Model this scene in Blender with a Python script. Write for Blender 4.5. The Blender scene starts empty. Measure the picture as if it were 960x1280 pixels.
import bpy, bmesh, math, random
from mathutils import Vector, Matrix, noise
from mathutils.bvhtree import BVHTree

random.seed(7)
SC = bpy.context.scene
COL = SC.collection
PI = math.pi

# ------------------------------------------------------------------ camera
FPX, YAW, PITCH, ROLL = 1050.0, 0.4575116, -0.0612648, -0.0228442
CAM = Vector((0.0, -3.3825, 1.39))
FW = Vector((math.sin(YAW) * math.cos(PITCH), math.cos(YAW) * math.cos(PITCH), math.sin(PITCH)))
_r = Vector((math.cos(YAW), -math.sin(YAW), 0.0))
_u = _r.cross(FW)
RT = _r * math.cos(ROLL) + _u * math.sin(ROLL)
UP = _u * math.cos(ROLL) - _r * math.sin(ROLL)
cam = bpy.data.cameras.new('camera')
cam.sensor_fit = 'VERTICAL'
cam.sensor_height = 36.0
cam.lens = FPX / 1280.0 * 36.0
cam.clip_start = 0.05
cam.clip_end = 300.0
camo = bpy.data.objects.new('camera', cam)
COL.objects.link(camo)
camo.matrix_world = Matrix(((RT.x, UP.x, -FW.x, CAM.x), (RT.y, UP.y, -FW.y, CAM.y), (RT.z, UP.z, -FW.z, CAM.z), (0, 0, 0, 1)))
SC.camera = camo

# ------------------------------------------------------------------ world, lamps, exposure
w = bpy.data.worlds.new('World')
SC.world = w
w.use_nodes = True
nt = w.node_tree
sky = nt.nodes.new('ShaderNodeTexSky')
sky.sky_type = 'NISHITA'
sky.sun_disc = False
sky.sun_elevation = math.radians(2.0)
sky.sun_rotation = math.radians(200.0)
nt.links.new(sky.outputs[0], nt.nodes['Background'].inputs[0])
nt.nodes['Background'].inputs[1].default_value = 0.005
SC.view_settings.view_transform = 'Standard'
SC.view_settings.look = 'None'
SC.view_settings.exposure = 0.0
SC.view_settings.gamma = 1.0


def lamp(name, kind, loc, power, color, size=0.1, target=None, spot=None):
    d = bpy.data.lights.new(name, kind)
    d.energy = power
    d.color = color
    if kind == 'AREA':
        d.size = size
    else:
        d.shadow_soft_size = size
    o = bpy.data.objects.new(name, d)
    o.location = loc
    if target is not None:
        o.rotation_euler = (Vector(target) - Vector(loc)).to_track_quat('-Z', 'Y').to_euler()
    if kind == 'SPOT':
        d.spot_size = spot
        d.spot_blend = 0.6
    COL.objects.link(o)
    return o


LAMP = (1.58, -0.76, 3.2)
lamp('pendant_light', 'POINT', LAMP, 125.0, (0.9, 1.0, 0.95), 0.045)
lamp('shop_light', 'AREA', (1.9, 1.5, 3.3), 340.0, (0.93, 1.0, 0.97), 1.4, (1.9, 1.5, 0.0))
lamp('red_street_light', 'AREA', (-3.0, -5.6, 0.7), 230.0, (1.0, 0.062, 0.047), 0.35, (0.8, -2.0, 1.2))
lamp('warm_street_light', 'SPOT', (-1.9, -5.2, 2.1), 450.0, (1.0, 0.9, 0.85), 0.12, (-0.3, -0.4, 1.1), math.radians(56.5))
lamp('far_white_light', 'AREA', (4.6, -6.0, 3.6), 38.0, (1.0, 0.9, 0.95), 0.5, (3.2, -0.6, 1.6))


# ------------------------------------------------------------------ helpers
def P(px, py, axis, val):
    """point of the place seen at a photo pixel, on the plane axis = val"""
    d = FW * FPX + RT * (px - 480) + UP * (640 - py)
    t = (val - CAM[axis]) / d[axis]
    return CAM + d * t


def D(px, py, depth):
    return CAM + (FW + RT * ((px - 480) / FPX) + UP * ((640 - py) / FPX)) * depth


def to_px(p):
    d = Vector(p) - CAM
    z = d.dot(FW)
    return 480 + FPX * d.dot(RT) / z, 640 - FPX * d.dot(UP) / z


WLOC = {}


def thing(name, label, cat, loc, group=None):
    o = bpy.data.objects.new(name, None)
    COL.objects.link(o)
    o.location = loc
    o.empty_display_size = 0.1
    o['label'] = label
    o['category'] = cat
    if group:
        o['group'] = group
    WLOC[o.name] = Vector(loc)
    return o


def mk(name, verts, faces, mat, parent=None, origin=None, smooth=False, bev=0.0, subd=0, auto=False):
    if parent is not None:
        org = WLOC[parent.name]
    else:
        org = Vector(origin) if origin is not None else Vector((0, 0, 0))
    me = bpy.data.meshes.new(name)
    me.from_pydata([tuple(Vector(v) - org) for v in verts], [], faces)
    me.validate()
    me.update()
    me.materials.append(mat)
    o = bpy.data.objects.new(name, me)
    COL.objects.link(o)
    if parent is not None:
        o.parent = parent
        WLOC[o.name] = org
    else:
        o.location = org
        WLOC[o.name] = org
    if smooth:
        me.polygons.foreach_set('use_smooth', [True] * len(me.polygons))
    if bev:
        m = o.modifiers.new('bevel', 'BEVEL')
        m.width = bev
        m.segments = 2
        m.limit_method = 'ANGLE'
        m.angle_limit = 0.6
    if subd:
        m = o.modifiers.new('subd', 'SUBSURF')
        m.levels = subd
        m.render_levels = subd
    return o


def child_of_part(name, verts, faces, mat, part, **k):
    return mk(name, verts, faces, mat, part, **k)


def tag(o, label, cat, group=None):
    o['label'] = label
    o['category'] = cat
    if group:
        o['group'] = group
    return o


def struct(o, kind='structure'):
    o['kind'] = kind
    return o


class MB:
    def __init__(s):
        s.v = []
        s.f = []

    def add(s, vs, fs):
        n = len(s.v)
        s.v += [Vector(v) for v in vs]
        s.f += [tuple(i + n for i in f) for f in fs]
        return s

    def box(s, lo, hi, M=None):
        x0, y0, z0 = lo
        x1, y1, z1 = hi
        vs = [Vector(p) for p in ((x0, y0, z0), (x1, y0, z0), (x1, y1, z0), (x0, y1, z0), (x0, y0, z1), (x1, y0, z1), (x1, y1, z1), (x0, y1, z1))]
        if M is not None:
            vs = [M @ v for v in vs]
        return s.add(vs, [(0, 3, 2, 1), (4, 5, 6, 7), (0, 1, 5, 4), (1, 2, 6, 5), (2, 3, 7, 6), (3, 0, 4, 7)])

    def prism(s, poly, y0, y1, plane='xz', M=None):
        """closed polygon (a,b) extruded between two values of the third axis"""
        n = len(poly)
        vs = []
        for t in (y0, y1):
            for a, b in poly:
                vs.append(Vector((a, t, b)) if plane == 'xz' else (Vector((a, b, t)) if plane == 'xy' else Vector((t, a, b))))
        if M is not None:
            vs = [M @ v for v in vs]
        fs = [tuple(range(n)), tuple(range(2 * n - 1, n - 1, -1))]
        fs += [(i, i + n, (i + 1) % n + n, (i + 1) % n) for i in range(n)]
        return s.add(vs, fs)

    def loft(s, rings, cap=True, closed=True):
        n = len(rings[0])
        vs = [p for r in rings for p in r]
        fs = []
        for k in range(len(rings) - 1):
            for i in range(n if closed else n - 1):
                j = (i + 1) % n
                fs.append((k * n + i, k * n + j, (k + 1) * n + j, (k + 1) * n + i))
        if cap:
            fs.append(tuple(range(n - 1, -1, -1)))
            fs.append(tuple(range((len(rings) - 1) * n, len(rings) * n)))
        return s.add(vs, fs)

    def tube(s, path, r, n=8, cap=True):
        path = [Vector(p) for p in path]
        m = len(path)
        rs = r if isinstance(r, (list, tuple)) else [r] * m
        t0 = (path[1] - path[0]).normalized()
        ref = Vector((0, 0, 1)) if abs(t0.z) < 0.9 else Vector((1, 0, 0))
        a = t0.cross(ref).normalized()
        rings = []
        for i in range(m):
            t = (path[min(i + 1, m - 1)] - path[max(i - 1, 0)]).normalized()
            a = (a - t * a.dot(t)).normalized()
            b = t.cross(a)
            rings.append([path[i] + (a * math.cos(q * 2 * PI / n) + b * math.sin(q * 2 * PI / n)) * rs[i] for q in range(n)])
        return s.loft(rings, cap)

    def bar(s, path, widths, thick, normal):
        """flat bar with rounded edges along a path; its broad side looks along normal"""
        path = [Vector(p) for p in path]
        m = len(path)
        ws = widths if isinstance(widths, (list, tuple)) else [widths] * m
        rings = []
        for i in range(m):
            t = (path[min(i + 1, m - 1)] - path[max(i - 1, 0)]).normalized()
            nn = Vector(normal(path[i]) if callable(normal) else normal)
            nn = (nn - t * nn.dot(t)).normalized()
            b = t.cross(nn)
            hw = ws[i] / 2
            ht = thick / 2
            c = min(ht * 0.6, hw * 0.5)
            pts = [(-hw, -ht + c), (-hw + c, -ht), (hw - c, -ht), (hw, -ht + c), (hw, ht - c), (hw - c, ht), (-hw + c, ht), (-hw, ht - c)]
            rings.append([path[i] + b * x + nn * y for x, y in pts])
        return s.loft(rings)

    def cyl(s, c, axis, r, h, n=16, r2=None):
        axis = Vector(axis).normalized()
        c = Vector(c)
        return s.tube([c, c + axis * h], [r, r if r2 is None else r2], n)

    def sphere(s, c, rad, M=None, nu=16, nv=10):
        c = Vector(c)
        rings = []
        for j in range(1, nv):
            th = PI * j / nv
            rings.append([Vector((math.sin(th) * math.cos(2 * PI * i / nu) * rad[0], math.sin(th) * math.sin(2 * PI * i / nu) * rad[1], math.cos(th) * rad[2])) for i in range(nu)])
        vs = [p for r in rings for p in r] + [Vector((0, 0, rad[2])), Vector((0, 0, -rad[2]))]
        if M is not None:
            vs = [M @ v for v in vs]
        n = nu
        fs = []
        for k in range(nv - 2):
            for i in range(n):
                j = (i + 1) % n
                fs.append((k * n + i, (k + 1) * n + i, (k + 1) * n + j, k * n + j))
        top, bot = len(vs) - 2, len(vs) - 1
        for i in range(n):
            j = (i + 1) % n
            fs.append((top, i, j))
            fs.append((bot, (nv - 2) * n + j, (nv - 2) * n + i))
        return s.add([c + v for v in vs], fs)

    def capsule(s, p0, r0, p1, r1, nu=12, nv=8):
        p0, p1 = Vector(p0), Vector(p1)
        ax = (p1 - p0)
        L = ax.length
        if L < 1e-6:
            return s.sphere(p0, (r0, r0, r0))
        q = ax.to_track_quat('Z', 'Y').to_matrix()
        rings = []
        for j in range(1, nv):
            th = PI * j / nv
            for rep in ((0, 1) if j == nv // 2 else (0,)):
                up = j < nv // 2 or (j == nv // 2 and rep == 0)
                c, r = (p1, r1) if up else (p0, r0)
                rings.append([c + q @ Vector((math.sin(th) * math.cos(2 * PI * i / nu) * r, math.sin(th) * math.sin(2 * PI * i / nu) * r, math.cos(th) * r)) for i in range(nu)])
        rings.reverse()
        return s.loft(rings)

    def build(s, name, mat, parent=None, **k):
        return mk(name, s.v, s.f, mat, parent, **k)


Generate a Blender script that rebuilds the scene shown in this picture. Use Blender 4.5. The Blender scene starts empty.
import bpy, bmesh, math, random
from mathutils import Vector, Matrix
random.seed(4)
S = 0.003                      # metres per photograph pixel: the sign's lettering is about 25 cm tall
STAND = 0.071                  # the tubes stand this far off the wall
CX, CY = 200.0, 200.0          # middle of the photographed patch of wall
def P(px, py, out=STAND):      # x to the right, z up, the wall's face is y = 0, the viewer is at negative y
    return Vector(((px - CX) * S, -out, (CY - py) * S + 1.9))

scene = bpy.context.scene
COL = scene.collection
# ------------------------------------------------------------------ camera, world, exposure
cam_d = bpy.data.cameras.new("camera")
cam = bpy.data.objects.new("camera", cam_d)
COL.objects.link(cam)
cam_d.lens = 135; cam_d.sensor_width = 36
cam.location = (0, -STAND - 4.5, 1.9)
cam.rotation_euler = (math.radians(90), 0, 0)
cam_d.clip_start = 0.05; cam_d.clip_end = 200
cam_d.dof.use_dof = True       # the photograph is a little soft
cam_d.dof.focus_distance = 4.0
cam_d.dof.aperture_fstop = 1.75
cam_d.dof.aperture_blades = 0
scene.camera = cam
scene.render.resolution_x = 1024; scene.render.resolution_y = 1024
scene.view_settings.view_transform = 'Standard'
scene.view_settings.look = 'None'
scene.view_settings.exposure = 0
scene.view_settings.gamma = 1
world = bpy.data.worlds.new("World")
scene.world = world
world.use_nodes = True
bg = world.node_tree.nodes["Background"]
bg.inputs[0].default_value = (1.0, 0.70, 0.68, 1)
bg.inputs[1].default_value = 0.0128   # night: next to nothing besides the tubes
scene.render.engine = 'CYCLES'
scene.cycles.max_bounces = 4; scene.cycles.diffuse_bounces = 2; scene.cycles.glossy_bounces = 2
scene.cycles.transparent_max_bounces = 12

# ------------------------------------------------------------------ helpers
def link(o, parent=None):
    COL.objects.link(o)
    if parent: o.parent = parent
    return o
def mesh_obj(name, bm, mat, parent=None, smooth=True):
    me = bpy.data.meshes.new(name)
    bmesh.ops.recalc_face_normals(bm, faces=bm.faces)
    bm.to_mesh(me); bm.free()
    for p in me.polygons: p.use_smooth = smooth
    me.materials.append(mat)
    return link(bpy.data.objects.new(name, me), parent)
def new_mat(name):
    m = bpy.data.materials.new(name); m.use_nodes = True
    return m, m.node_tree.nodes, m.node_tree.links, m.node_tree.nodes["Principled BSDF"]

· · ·

_Stated exercise_
Which lines hold the word "picture"? Copy every one of them.

_Worked answer_
Model this scene in Blender with a Python script. Write for Blender 4.5. The Blender scene starts empty. Measure the picture as if it were 960x1280 pixels.
Generate a Blender script that rebuilds the scene shown in this picture. Use Blender 4.5. The Blender scene starts empty.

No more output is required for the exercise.